The bigger issue is the template overloading in the first place that makes libraries like boost possible.

A language should not be able to do stuff like this https://blog.mattbierner.com/stupid-template-tricks-super-te.... This is on the same level as JSFuck with javascript.


Honestly I have to disagree. There is nothing particularly special about what Super Template Tetris(STT) is doing.

At its core, template metaprogramming is just functional programming at compile time. STT is just a template and a runtime function which do the following:

1, take an input via compile time flag (the `-D DIRECTION`)

2. take a type input from an included header file containing the current state (`#include "current_game.h"`)

3. via functional programming, compute the results of a single step of the game.

4. specialise a single function using the results of step 3. this function prints the computed result to the screen and the computed game state to a file (`./current_game.h`).

5. gcc/clang exits. compilation is complete.

6. call the compiled binary.

7. the binary runs the specialised function and prints the outputs.

Sure it's fucky and you shouldn't do that in production but what sane individual is writing a piece of code that at runtime (after compiling) seeks out one of its own source files and modifies that file?

To prevent this from being possible you'd have to remove runtime file IO from the language. The other potential solutions wouldn't work:

1. Remove templates entirely: Still would be possible using https://github.com/Hirrolot/metalang99 which solely uses the preprocessor. Given that the pre-processor is literally just term substitution(a glorified copy/paste engine), if you removed that as well, you'd have to accept no form of metaprogramming at all.

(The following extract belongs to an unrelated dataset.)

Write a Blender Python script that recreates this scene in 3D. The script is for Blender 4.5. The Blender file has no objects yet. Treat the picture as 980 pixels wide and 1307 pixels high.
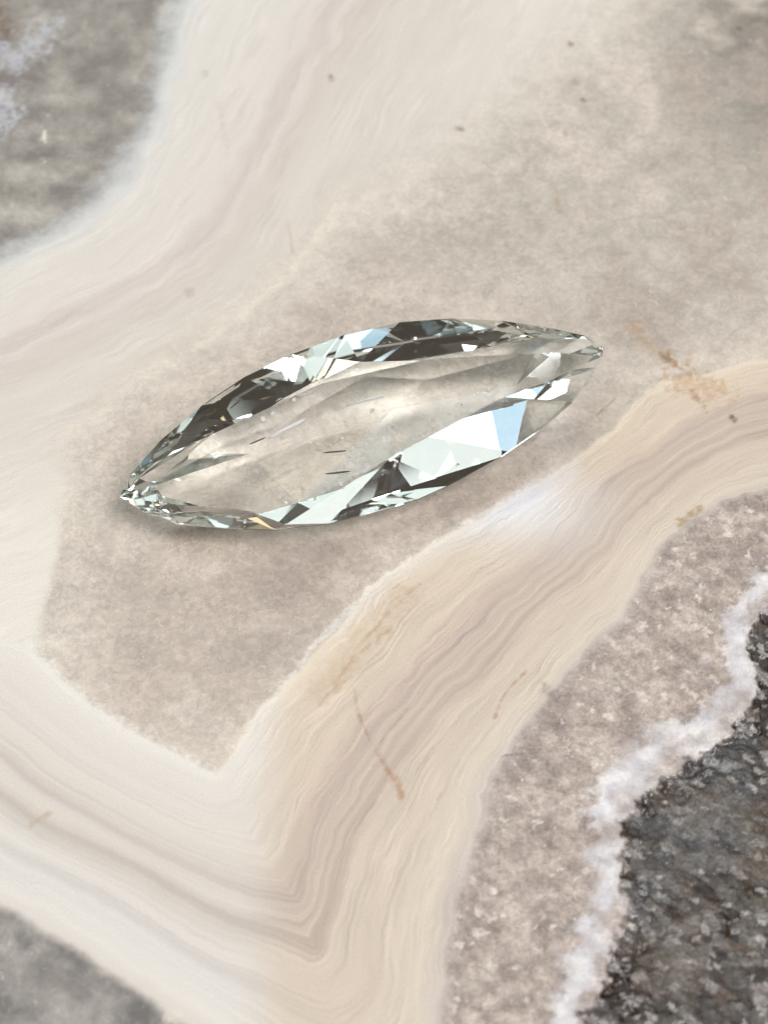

2. Remove the ability to #include other files: Could still be done by doing everything inline. `#include` is just copy-paste anyways so it's more an abstraction than anything else to the compiler and preprocessor, it's basically the same as if all the code was pasted into the same file.

That leaves you with removing file IO. Without IO a programming language is basically useless, particularly as a systems programming language.


Most production C++ codebases are very wary of using much boost. Two of the four places I worked at (wrote C++ at all of them), the use of boost was very minimal and only when absolutely needed. The first place where this was the rule, the only boost usage was boost.asio, at my current place boost.circular_buffer is the only thing we use.


These days I use way less boost that I did 10 years ago, simply because the language comes with more batteries. But I never regretted using boost.


who cares about 4 pages of error message ? it's one double-click away in my IDE to go to the line in my code that has the issue whether it's one line or 500. this is an absolute non-problem. and if you don't have an IDE just ctrl-f the magic words "required from here" (with gcc) or "requested here": the last one will point to the place in your code where the issue comes from


Just because a solution to the problem exists doesn't make it not a problem in the first place.